What if those trillions of sensors gathered so much data that we could predict economic behavior? If we have predictable demand, the entire supply chain could produce at the pace of customer demand, no faster and no slower. Humans are difficult creatures to predict, but if that prediction were just a little better, it may lead to some dramatic changes. If an entire supply chain eliminate a good portion of that nonvalue-added time, then costs would plummet; probably not to the “zero marginal cost” that Rifkin talks about, but closer to it.

Imagine a future in which you have trillions of sensors able to predict customer demand throughout the supply chain, monitor machine conditions to prevent unplanned downtime; and a future with machine tool technology and manufacturing methodologies allowing shops to change over between jobs within seconds (some of this technology is already here), all synced with customer demands.

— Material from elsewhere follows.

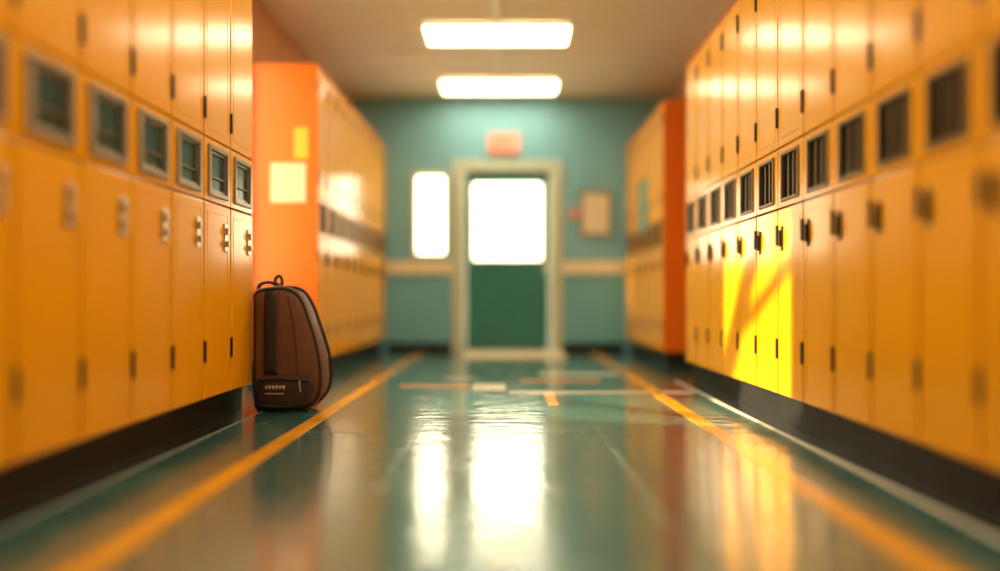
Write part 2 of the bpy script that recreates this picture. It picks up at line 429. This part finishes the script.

In short, imagine a future in which the majority of activities in the supply chain add value.

When you look at examples from lean manufacturing, quick-response manufacturing, the theory of constraints, or any other improvement methodology, you see how long jobs spend between processes just waiting to be cut, machined, bent, shipped, and sold. If the Internet of things can eliminate a significant portion of that waste, we may be in store for a very different future.

Or not, and if that’s the case, at least I’ve given future readers a good laugh.